ENGL 5400 (formerly 560) Seminar: British Literature

The Orient and the Oriental Tale in the Long Eighteenth Century, Wednesday, 6:00pm-8:45pm with Dr. Nicole Horejsi

At the beginning of the eighteenth century, the French translator and Orientalist Antoine Galland brought the Arabian Nights’ Entertainments to Europe. Soon translated into English, the Nights continued to enthrall audiences throughout the century, competing even with the epics of Homer and Virgil: indeed, Horace Walpole exhorted a female correspondent, “read Sindbad the Sailor’s voyages, and you will be sick of Aeneas’s.” This seminar will examine the powerful vogue for Oriental tales in eighteenth-century British literature, beginning with the Arabian Nights and tracing its influence especially through drama (Dryden, Manley, Pix) and the developing novel (Haywood, Johnson, Sheridan, Beckford), on to the birth of “Romantic” Orientalism often marked by the publication of Walter Savage Landor’s Gebir.

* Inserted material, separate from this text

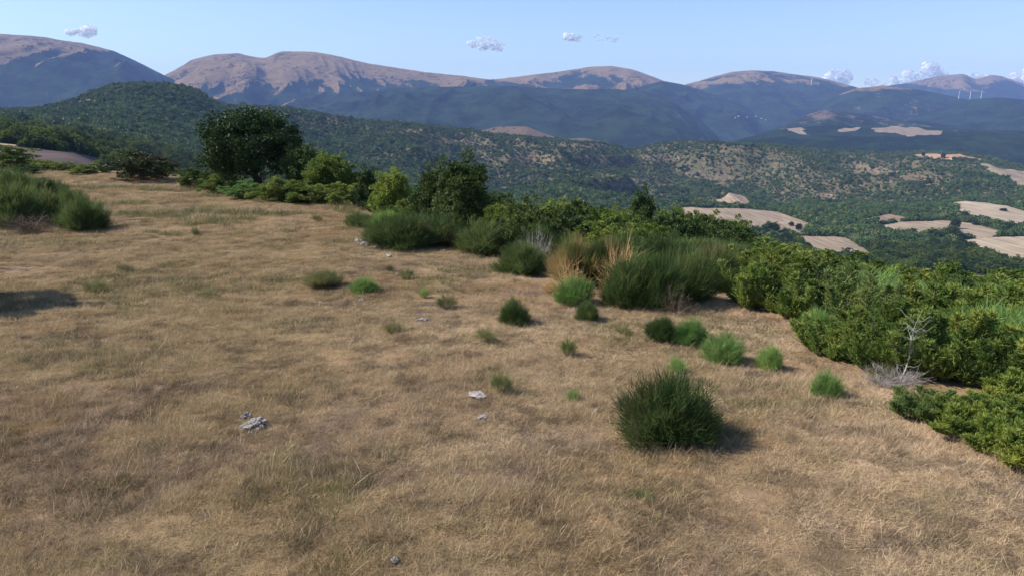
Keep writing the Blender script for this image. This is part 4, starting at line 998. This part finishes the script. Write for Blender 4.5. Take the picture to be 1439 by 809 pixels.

What does the Orient—or rather Orients—come to symbolize and evoke for writers and audiences in the long eighteenth century? How might we begin to explain its popularity and appeal? Questions of gender and alterity will also take center stage as we consider how British writers used the Orient to engage with various cultural “others” in the popular imagination.